Research - Abstraction and Process art

The term can be applied to art that is based on an object, figure or landscape, where forms have been simplified or schematic. It is also applied to art that uses forms, such as geometric shapes or gestural marks, which have no source at all in an external visual reality. Some artists of this abstraction movement have preferred terms such as non-objective art, but in practice, the word abstract is used across the board and the distinction between the two is not always obvious.

It is the art that does not attempt to represent an accurate depiction of a visual reality but instead uses shapes, colours, forms and gestural marks to achieve its effects.

Abstract art became a well-known art form in the 20th century as it started to evolve in the 19th Century. It originally started in 1844 with the artistic industrial revolution. The Industrial Revolution brought great advances in engineering, which included the mechanisation of factories and the invention of the steam engine.

JMW Turner was a ground-breaking painter whose work captured some changes within England. The style of painting came to place on the appearance of light and verged towards abstraction. For example, his 1844 painting Rain, Steam, and Speed - The Great Western Railway offers little detail of the landscape, its dramatic viewpoint manages to both create an atmosphere and give an impression of rapid movement.



Abstract art has evolved to the point that simplistic shapes can be considered art, such as Composition with Red, Blue and Yellow by Piet Mondrian created in 1930. It consists of thick, black brushwork, defining the borders of coloured rectangles. As the title suggests, the only colours used in it besides black and white are red, blue, and yellow oil paints on canvas. The piece is very similar to Mondrian's 1930 Composition II in Red, Blue, and Yellow.





Both artists' styles contrast against each other due to the time of the art revolution, JMW Turner's art is more detailed than Piet's. His paintings show details so the viewer can gain an idea of what these abstracted shapes are supposed to be, while some of Piet's are the opposite. The viewer can interpret what this art could represent, rather than Turner's who is what it shows.

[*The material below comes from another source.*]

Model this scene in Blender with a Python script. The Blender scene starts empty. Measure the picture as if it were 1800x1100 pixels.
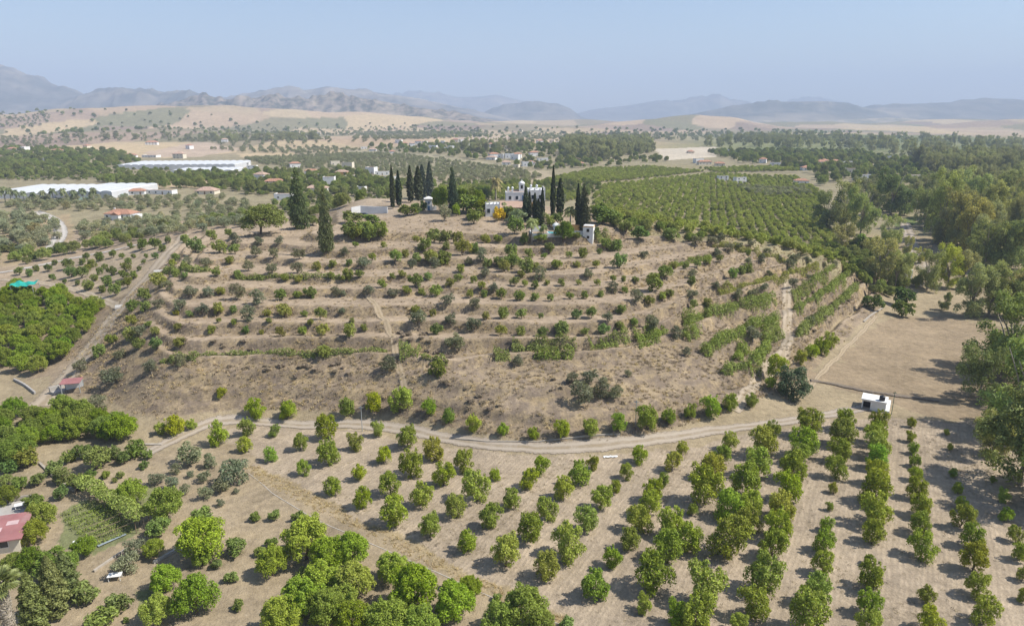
import bpy, math, random
import numpy as np
from mathutils import Vector, Matrix

SC = bpy.context.scene
R = math.radians

# ------------------------------------------------------------------ camera, sky, sun, exposure
F_PX = 1216.0                 # focal length in pixels of the 1800 px wide photograph
CAM_Z = 60.0
PITCH = math.atan((550 - 205) / F_PX)
cam_data = bpy.data.cameras.new('camera')
cam_data.sensor_width = 36.0
cam_data.lens = 36.0 * F_PX / 1800.0
cam_data.clip_start = 1.0
cam_data.clip_end = 80000.0
cam = bpy.data.objects.new('camera', cam_data)
SC.collection.objects.link(cam)
cam.location = (0, 0, CAM_Z)
cam.rotation_euler = (math.pi / 2 - PITCH, 0, 0)
SC.camera = cam

SUN_EL, SUN_AZ = R(50), R(90 + 4)      # azimuth clockwise from +Y: the sun stands to the right
world = bpy.data.worlds.new('World')
SC.world = world
world.use_nodes = True
wn = world.node_tree
bg = wn.nodes['Background']
sky = wn.nodes.new('ShaderNodeTexSky')
sky.sky_type = 'NISHITA'
sky.sun_disc = False
sky.sun_elevation = SUN_EL
sky.sun_rotation = SUN_AZ
sky.altitude = 100
sky.air_density = 1.0
sky.dust_density = 1.0
sky.ozone_density = 2.5
wn.links.new(sky.outputs[0], bg.inputs[0])
bg.inputs[1].default_value = 0.073
sun_data = bpy.data.lights.new('sun', 'SUN')
sun_data.energy = 3.3
sun_data.angle = R(0.55)
sun_data.color = (1.0, 0.95, 0.87)
sun = bpy.data.objects.new('sun', sun_data)
SC.collection.objects.link(sun)
sd = Vector((math.sin(SUN_AZ) * math.cos(SUN_EL), math.cos(SUN_AZ) * math.cos(SUN_EL), math.sin(SUN_EL)))
sun.rotation_euler = sd.to_track_quat('Z', 'Y').to_euler()
sun.location = (200, 0, 300)
SC.view_settings.view_transform = 'Standard'
SC.view_settings.look = 'None'
SC.view_settings.exposure = 1.10
SC.view_settings.gamma = 1.0
SC.view_settings.use_curve_mapping = False
SC.render.engine = 'CYCLES'
cy = SC.cycles
cy.use_denoising = True
cy.denoiser = 'OPENIMAGEDENOISE'
cy.max_bounces = 6
cy.diffuse_bounces = 2
cy.glossy_bounces = 2
cy.transmission_bounces = 4
cy.transparent_max_bounces = 8
cy.volume_bounces = 1
cy.sample_clamp_indirect = 6.0
cy.caustics_reflective = False
cy.caustics_refractive = False

RNG = np.random.default_rng(7)
random.seed(7)

# ------------------------------------------------------------------ small helpers
def sstep(a, b, x):
    t = np.clip((np.asarray(x, float) - a) / (b - a), 0, 1)
    return t * t * (3 - 2 * t)

_TAB = np.random.default_rng(99).random(65536)
def lat(ix, iy, s):
    return _TAB[(np.asarray(ix).astype(np.int64) * 1031 + np.asarray(iy).astype(np.int64) * 7919 + int(s * 10) * 5279) & 65535]

def vnoise(x, y, s=0.0):
    x = np.asarray(x, float); y = np.asarray(y, float)
    ix = np.floor(x); iy = np.floor(y); fx = x - ix; fy = y - iy
    fx = fx * fx * (3 - 2 * fx); fy = fy * fy * (3 - 2 * fy)
    a = lat(ix, iy, s); b = lat(ix + 1, iy, s); c = lat(ix, iy + 1, s); d = lat(ix + 1, iy + 1, s)
    return (a + (b - a) * fx) * (1 - fy) + (c + (d - c) * fx) * fy - 0.5

def fbm(x, y, octv=4, s=0.0):
    o = 0; a = 1.0
    for i in range(octv):
        o = o + a * vnoise(x * 2 ** i, y * 2 ** i, s + i * 3.3); a *= 0.5
    return o

CP, SP = math.cos(PITCH), math.sin(PITCH)
def ray(px, py):
    """direction of the camera ray through a pixel of the photograph"""
    px = np.asarray(px, float); py = np.asarray(py, float)
    a = (px - 900) / F_PX; b = (550 - py) / F_PX
    d = np.stack([a, CP + b * SP, -SP + b * CP], -1)
    return d

def at_height(px, py, z):
    d = ray(px, py)
    t = (z - CAM_Z) / d[..., 2]
    return d[..., 0] * t, d[..., 1] * t

def ppm(x, y, z):
    """pixels per metre at a point of the place"""
    return F_PX / (y * CP + (CAM_Z - z) * SP)

# ------------------------------------------------------------------ terrain as a function of place
FAR_HILLS = [  # pixel column, distance, crest height, width, depth, turn
    (230, 2800, 74, 480, 380, 0.1), (40, 2400, 40, 380, 300, 0.0), (-140, 3000, 90, 500, 400, 0.2),
    (450, 3000, 44, 420, 380, -0.1), (620, 3200, 46, 420, 340, 0.0), (150, 1750, 14, 380, 220, 0.0),
    (780, 3500, 34, 460, 380, 0.0), (340, 1950, 16, 260, 160, 0.0), (1240, 3500, 58, 320, 320, 0.1), (1120, 3300, 30, 260, 260, 0.0),
    (1420, 4200, 34, 420, 300, 0.0), (930, 2900, 22, 340, 240, 0.0), (1790, 3400, 44, 420, 280, 0.0), (1690, 4600, 40, 600, 300, 0.0),
    (1000, 4200, 40, 700, 300, 0.0), (560, 1500, 10, 260, 160, 0.0), (900, 1150, 9, 200, 160, 0.0)]

def base_h(x, y):
    x = np.asarray(x, float); y = np.asarray(y, float)
    r = np.hypot(x, y)
    z = 4.0 * sstep(-55, -150, x) * sstep(130, 250, y) * (1 - sstep(500, 900, r))
    z = z + 3.0 * sstep(300, 600, y) * sstep(180, 60, x) + fbm(x / 260, y / 260, 3) * 7.0 * sstep(380, 1100, r)
    z = z + fbm(x / 14, y / 14, 3, 5) * 0.35
    # river bed on the right
    rx = 118 + 0.16 * (y - 200) + 14 * np.sin(y / 90)
    z = z - 2.0 * np.exp(-((x - rx - 45) / 22) ** 2) * sstep(180, 260, y) * (1 - sstep(700, 900, y))
    if r.max() < 700:
        return z
    for (c, d, hh, w, dp, t) in FAR_HILLS:
        cx = (c - 900) / F_PX * (d * CP + CAM_Z * SP)
        u = (x - cx) * math.cos(t) + (y - d) * math.sin(t); v = -(x - cx) * math.sin(t) + (y - d) * math.cos(t)
        q = (u / w) ** 2 + (v / dp) ** 2
        m = q < 9
        if np.any(m):
            z = np.array(z, float); xm, ym = x[m], y[m]
            z[m] += hh * np.exp(-q[m]) * (1 + 0.25 * fbm(xm / 210, ym / 210, 3, c))
    return z

# terrace lips and slopes of the hill, read off as contour lines (pixel column, pixel row, height above the valley)
CONTOURS = [
    (0.6, [(190, 705), (270, 752), (380, 728), (480, 722), (600, 728), (700, 735), (770, 752), (850, 772), (940, 785), (1050, 783), (1150, 768), (1250, 742), (1340, 715), (1420, 672), (1480, 622), (1530, 575), (1560, 535)]),
    (4.0, [(250, 684), (320, 690), (480, 684), (620, 690), (740, 700), (860, 720), (1000, 735), (1120, 722), (1210, 690), (1265, 662), (1330, 645), (1395, 598), (1450, 555), (1500, 515), (1530, 490)]),
    (6.5, [(290, 658), (350, 660), (480, 652), (660, 652), (760, 668), (900, 678), (1040, 676), (1140, 655), (1230, 622), (1300, 590), (1365, 565), (1440, 522), (1490, 487), (1515, 470)]),
    (9.0, [(320, 629), (400, 625), (500, 622), (600, 621), (680, 621), (740, 632), (800, 636), (880, 617), (1013, 617), (1107, 604), (1173, 587), (1240, 556), (1300, 542), (1363, 527), (1440, 492), (1475, 468)]),
    (11.0, [(330, 598), (400, 594), (520, 592), (640, 592), (740, 592), (860, 596), (1000, 599), (1090, 590), (1180, 560), (1250, 527), (1307, 505), (1373, 484), (1445, 460)]),
    (12.8, [(310, 568), (360, 566), (480, 565), (600, 566), (720, 562), (840, 563), (1000, 567), (1100, 562), (1200, 532), (1280, 500), (1350, 474), (1420, 452)]),
    (14.4, [(310, 537), (400, 534), (520, 536), (640, 538), (760, 530), (900, 534), (1060, 532), (1180, 506), (1260, 482), (1340, 457), (1390, 445)]),
    (15.8, [(300, 507), (420, 503), (540, 506), (660, 506), (780, 500), (900, 505), (1050, 504), (1170, 480), (1260, 458), (1330, 443)]),
    (17.0, [(318, 481), (430, 478), (560, 487), (680, 484), (800, 476), (920, 481), (1050, 480), (1150, 461), (1240, 444), (1290, 434)]),
    (18.3, [(345, 452), (460, 448), (580, 462), (700, 458), (820, 452), (940, 459), (1050, 456), (1140, 440), (1220, 428)]),
    (19.8, [(400, 424), (500, 424), (600, 440), (720, 432), (830, 430), (940, 436), (1040, 432), (1110, 420), (1170, 416)]),
    (21.6, [(560, 412), (660, 410), (760, 406), (850, 410), (940, 418), (1030, 414), (1080, 408)]),
]
LIPS = np.array([0.6] + [c[0] for c in CONTOURS[1:]] + [23.4])
SPOT = [(925, 384, 24.0), (880, 384, 24.0), (970, 390, 23.6), (985, 411, 22.4), (1030, 412, 22.2), (650, 374, 23.2), (620, 374, 23.0),
        (700, 366, 24.4), (755, 362, 24.6), (800, 372, 24.4), (640, 349, 26.0), (690, 352, 25.6), (590, 376, 21.5), (525, 398, 19.3), (465, 402, 18.6),
        (440, 404, 17.6), (860, 366, 24.6), (100, 690, 1.2), (140, 632, 3.2), (175, 590, 5.6), (215, 540, 8.4), (260, 490, 11.2), (310, 430, 14.2),
        (60, 640, 0.8), (120, 560, 4.4), (40, 560, 3.0), (150, 480, 7.4), (60, 478, 5.0), (210, 445, 9.4), (100, 450, 5.4), (330, 404, 13.8), (390, 396, 15.5),
        (200, 420, 6.6), (300, 395, 9.5)]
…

Both artists pieces of art are abstract to start with as they are in the process of creation, but as time goes on and they become more detailed, they are still abstract pieces of art.

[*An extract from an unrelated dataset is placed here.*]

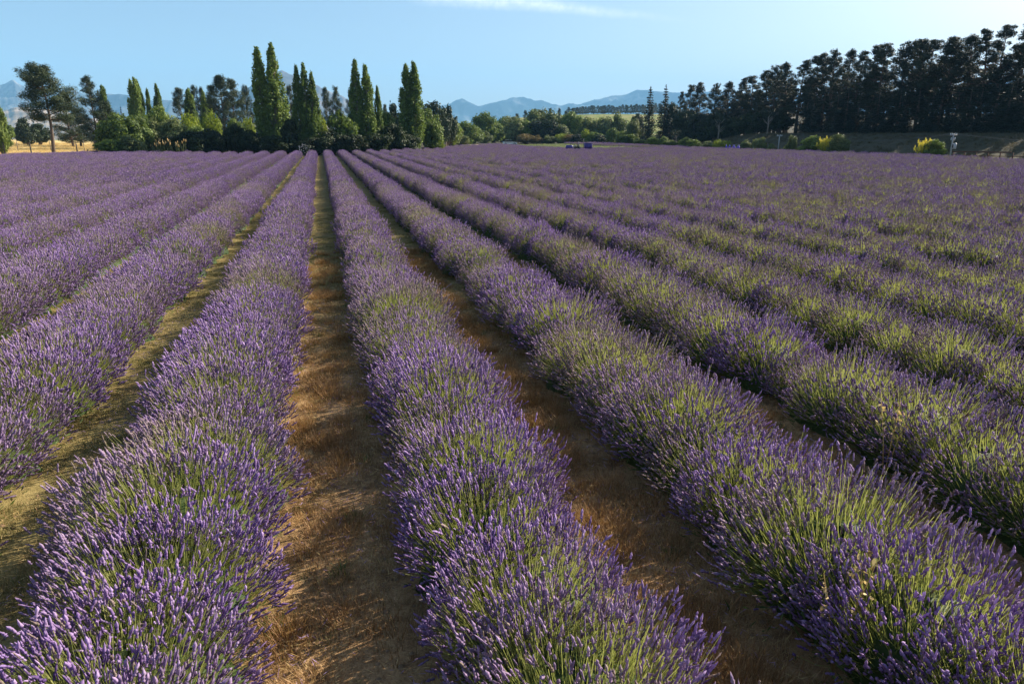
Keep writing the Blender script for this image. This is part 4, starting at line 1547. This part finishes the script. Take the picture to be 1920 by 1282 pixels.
M_clod = plain_mat('soil_clod', (0.26, 0.17, 0.10), 0.95, noise=0.6, nscale=30, c2=(0.12, 0.075, 0.045), spec=0.1)
S_TURF = source_collection('turf', [tuft(600, M_dry, 26, 0.035, 0.10, 0.0022), tuft(601, M_dry, 30, 0.028, 0.11, 0.002), tuft(602, M_green, 26, 0.032, 0.10, 0.002), tuft(603, M_green, 22, 0.042, 0.09, 0.0022),
                                   tuft(604, M_rust, 130, 0.105, 0.10, 0.0018), tuft(605, M_rust, 150, 0.085, 0.14, 0.0018), litter(606), litter(607), clods(608), litter(609, M_flower), tuft(610, M_lleaf, 40, 0.09, 0.07, 0.003)])
P, rzs, ss, ids = [], [], [], []
g = np.random.default_rng(610)
for k in range(-7, 9):
    xc = ROW0 + ROWS * (k + 0.5)
    y0 = max(2.0, (xc / 1.4 if xc > 0 else -xc / 0.45) - 2.5)
    for y1, dens, sc_ in ((11.0, 190, 1.05), (30.0, 70, 1.05)):
        if y0 >= y1:
            continue
        cnt = int((y1 - y0) * 1.05 * dens)
        xs = xc + g.uniform(-0.52, 0.52, cnt)
        ys_ = g.uniform(y0, y1, cnt)
        nz = vnoise(xs * 3.1, ys_ * 3.1, 41)
        greenp = np.clip(smooth(0.6, -2.2, xs) * 0.85 + smooth(7, 17, ys_), 0, 1)
        for x, y, q, gp in zip(xs, ys_, nz, greenp):
            if q < 0.36:
                continue
            P.append((x, y, zt(x, y)))
            rzs.append(g.uniform(0, 6.28))
            ss.append(sc_ * (0.55 + 0.75 * q))
            ids.append(int(g.integers(2, 4)) if g.random() < gp else int(g.integers(0, 2)))
        y0 = y1
    y0 = max(2.0, (xc / 1.4 if xc > 0 else -xc / 0.45) - 2.5)
    for _ in range(int(max(0, 13 - y0) * 26)):
        x, y = xc + g.uniform(-0.5, 0.5), y0 + (13 - y0) * g.random() ** 1.3
        P.append((x, y, zt(x, y) + 0.002))
        rzs.append(g.uniform(0, 6.28))
        ss.append(g.uniform(0.7, 1.3))
        ids.append(int(g.choice((6, 6, 7, 8, 9, 9, 10), p=(0.16, 0.16, 0.22, 0.20, 0.11, 0.11, 0.04))))
    # rusty clumps, mostly right of the centre
    if k >= 0:
        y0 = max(2.0, xc / 1.4 - 2.5)
        cnt = int((18 - y0) * (12 if k == 0 else 34)) if y0 < 18 else 0
        for _ in range(cnt):
            x, y = xc + g.normal(-0.08, 0.24), g.uniform(y0, 18)
            P.append((x, y, zt(x, y)))
            rzs.append(g.uniform(0, 6.28))
            ss.append(g.uniform(0.7, 1.5))
            ids.append(int(g.integers(4, 6)))
        y0 = 18
tag(scatter('dry_grass', P, rzs, ss, ids, S_TURF), 'short dry turf and rusty tufts in the gaps between the rows', 'grass')
# tall straw grass beyond the left fence
S_STRAW = source_collection('straw', [tuft(620, M_straw, 40, 0.5, 0.35, 0.006), tuft(621, M_straw, 40, 0.38, 0.4, 0.006)])
P = []
while len(P) < 3000:
    px, df = g.uniform(-60, 240), g.uniform(90, 200)
    q = at(px, HZ, df)
    if q[1] > y_end(q[0]) + 1.2:
        P.append((q[0], q[1], zt(q[0], q[1])))
tag(scatter('straw_grass', P, g.uniform(0, 6.28, len(P)), g.uniform(0.6, 1.3, len(P)), g.integers(0, 2, len(P)), S_STRAW), 'golden dry grass behind the left fence', 'grass')


M_bankgrass = leaf_mat('bank_grass', (0.05, 0.045, 0.022), (0.11, 0.09, 0.045), (0.19, 0.15, 0.08), 0.2, var=0.5)
S_BANK = source_collection('bank_tussock', [tuft(630, M_bankgrass, 36, 0.42, 0.30, 0.010), tuft(631, M_bankgrass, 36, 0.3, 0.4, 0.010)])
P = []
while len(P) < 4200:
    x, y = g.uniform(71.5, 92), g.uniform(48, 150)
    if vnoise(x * 0.5, y * 0.5, 77) > 0.35:
        P.append((x, y, zt(x, y)))
tag(scatter('bank_grass', P, g.uniform(0, 6.28, len(P)), g.uniform(0.5, 1.3, len(P)), g.integers(0, 2, len(P)), S_BANK), 'rough grass on the shaded bank below the pine belt', 'grass')


# ------------------------------------------------------------------ dry weeds
def weed(px, py, label, h, mat, seed):
    q = on_ground(px, py)
    g = np.random.default_rng(seed)
    t = thing('dry_weed', label, 'weed', (q[0], q[1], q[2]), g.uniform(0, 6), 'stray weeds')
    st, hd = MB(), MB()
    for i in range(3):
        a = g.uniform(0, 6.28)
        tip = np.array([math.cos(a) * 0.16 * h, math.sin(a) * 0.16 * h, h * g.uniform(0.8, 1.0)])
        st.tube([(0, 0, 0), tip * (0.4, 0.4, 0.5), tip], [0.005, 0.004, 0.002], 4)
        for j in range(14):
            f = g.uniform(0.55, 1.0)
            c = tip * (f, f, f) + g.normal(0, 0.018, 3)
            d = rand_dirs(1, g)[0] * 0.022
            e = np.cross(d, rand_dirs(1, g)[0])
            hd.add([c - d, c + e * 0.6, c + d, c - e * 0.6], [(0, 1, 2, 3)], None, g.random())
    st.obj('stalks', M_straw, t)['kind'] = 'stuff'
    hd.obj('seed_heads', mat, t)['kind'] = 'stuff'


weed(1560, 1262, 'dried weed stalk with pale seed heads against the near right row', 0.75, M_straw, 1)
weed(1605, 1235, 'second dried weed stalk, just right of its pale twin', 0.7, M_straw, 2)
weed(1655, 905, 'tan dried weed poking out of the third row on the right', 0.8, M_straw, 3)
weed(562, 718, 'pale green weed sprig beside the central path, left side', 0.42, M_green, 4)


# ------------------------------------------------------------------ left fences
def fence(pxs, label, h, wires=4, rad=0.06):
    """posts with wires strung along them; pxs: (photo px, df, height)"""
    p = [at(x, HZ, d) for x, d, _ in pxs]
    b = [np.array([q[0], q[1], zt(q[0], q[1])]) for q in p]
    t = thing('wire_fence', label, 'fence', tuple(b[0]))
    for q, (_, _, hh) in zip(b, pxs):
        m = MB()
        m.tube([(0, 0, -0.3), (0.01, 0, hh * 0.6), (0.0, 0.01, hh)], [rad * 1.05, rad, rad * 0.92], 8)
        m.obj('post', M_post if rad > 0.07 else M_wood, t, True, tuple(q - b[0]))
    for w in range(wires):
        z = h * (0.25 + 0.7 * w / (wires - 1))
        m = MB()
        m.tube([q - b[0] + (0, 0, z) for q in b], 0.006, 4, cap=False)
        m.obj('wire', M_wire, t)
    return t


fence([(-46, 93, 2.0), (4, 94, 2.0), (54, 95.5, 1.95), (97.5, 97, 1.9), (141, 98.5, 1.75), (161, 99.5, 0.95), (177, 100.5, 2.1)], 'near wire fence of dark timber posts along the left field edge', 1.6, 5, 0.085)
fence([(-30, 128, 1.7), (30, 128, 1.9), (92, 130, 2.0), (155, 132, 1.9), (210, 134, 1.8)], 'farther wire fence of pale posts across the golden grass', 1.5, 4)
for px, py, h_, lab in ((721, 283, 1.3, 'slim lone stake at the row ends below the slim poplar'), (780, 279.5, 1.3, 'slim lone stake in front of the lone poplar'), (836, 278, 1.5, 'stout short post at the start of the sandy track')):
    q = at(px, HZ, {721: 117, 780: 125, 836: 150}[px])
    t = thing('stake', lab, 'post', (q[0], q[1], zt(q[0], q[1])), 0, 'stakes at the row ends')
    MB().tube([(0, 0, -0.3), (0, 0, h_)], [0.06 if px != 836 else 0.11, 0.05 if px != 836 else 0.10], 7).obj('shaft', M_wood, t)
    MB().tube([(0, 0, h_), (0, 0, h_ + 0.04)], [0.055 if px != 836 else 0.115, 0.02], 7).obj('cap', M_wood, t)


# ------------------------------------------------------------------ power poles and line
def pole(X, px, h, label, box):
    r = ray(px, HZ)
    k = X / r[0]
    y = k * r[1]
    t = thing('power_pole', label, 'power pole', (X, y, zt(X, y)), math.atan2(-0.25, 1) * 0, 'power poles')
    MB().tube([(0, 0, -0.5), (0, 0, h * 0.5), (0, 0, h)], [0.095, 0.085, 0.07], 10).obj('shaft', M_polegrey, t, True)
    MB().box((0, 0, h - 0.18), (1.0, 0.08, 0.09)).obj('crossarm', M_polegrey, t)
    for x in (-0.44, -0.18, 0.18, 0.44):
        MB().lathe([(0.0, 0), (0.035, 0.0), (0.05, 0.05), (0.03, 0.09), (0.05, 0.12), (0.0, 0.17)], (x, 0, h - 0.12), 8).obj('insulator', M_white, t, True)
    if box:
        m = MB()
        m.lathe([(0.0, -0.35), (0.20, -0.34), (0.22, -0.25), (0.22, 0.25), (0.20, 0.32), (0.0, 0.34)], (0.36, -0.05, h - 1.45), 12)
        m.obj('transformer', M_steel, t, True)
        MB().box((0.10, -0.05, h - 1.45), (0.22, 0.08, 0.4)).obj('bracket', M_dark, t)
        for x in (-0.26, 0.26):
            MB().lathe([(0.0, -0.2), (0.06, -0.18), (0.07, 0), (0.05, 0.16), (0.0, 0.18)], (x, -0.02, h - 0.62), 8).obj('fuse', M_steel, t, True)
    return t, np.array([X, y, zt(X, y) + h - 0.02])


pA_, A_top = pole(73.0, 1786.5, 3.1, 'near grey power pole with crossarm and transformer on the right', True)
pB_, B_top = pole(73.0, 1461, 2.9, 'far small grey power pole left of the grey shrubs', False)
ln = thing('power_line', 'pair of thin wires strung between the two power poles', 'power line', tuple(B_top))
C_top = A_top + (A_top - B_top) * 0.9
for off in (-0.44, 0.44):
    pts = []
    for a_, b_ in ((B_top, A_top), (A_top, C_top)):
        for t in np.linspace(0, 1, 12):
            q = a_ + (b_ - a_) * t - B_top
            pts.append((q[0] + off, q[1], q[2] - 0.9 * 4 * t * (1 - t)))
    MB().tube(pts, 0.009, 4, cap=False).obj('wire', M_wire, ln)

# low timber rail fence on the right
rr0 = ray(1792, HZ)
k0 = 76.0 / rr0[0]
ry = k0 * rr0[1]
rf = thing('rail_fence', 'low brown timber rail fence below the shaded bank, right of the pole', 'fence', (76.0, ry, zt(76, ry)))
for i in range(8):
    MB().box((i * 0.28, -1.35 * i, 0.42), (0.10, 0.10, 1.0)).obj('post', M_redwood, rf)
MB().box((0.28 * 2.4 - 0.07, -1.35 * 2.4, 0.95), (0.06, 6.9, 0.16), math.atan2(0.28, 1.35)).obj('rail', M_redwood, rf)
MB().box((0.28 * 3.5 - 0.07, -1.35 * 3.5, 0.50), (0.05, 9.9, 0.08), math.atan2(0.28, 1.35)).obj('rail', M_redwood, rf)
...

(JMW Turner - Vesuvius in Eruption, 1817-20, Watercolour, gum, and scraping out on paper)





(Piet Mondrian - Broadway Boogie Woogie, 1942-43, Oil on canvas)

"This canvas presents the viewer with the culmination of Mondrian's life-long pursuit of conveying the order that underlies the natural world through purely abstract forms on a flat picture plane. Broadening the use of his basic pictorial vocabulary of lines, squares and primary colours, the black grid has been replaced by lines of colour interspersed with blocks of solid colour. This, and his other late abstract paintings, show a new, revitalized energy that was directly inspired by the vitality of New York City and the tempo of jazz music. The asymmetrical distribution of the brightly coloured squares within the yellow lines echoes the varied pace of life in the bustling metropolis, one can almost see the people hurrying down the sidewalk as taxi cabs hustle from stop-light to stop-light. Broadway Boogie-Woogie not only alludes to life within the city but also heralds New York's developing role as the new centre of modern art after World War II. Mondrian's last complete painting demonstrates his continued stylistic innovation while remaining true to his theories and format."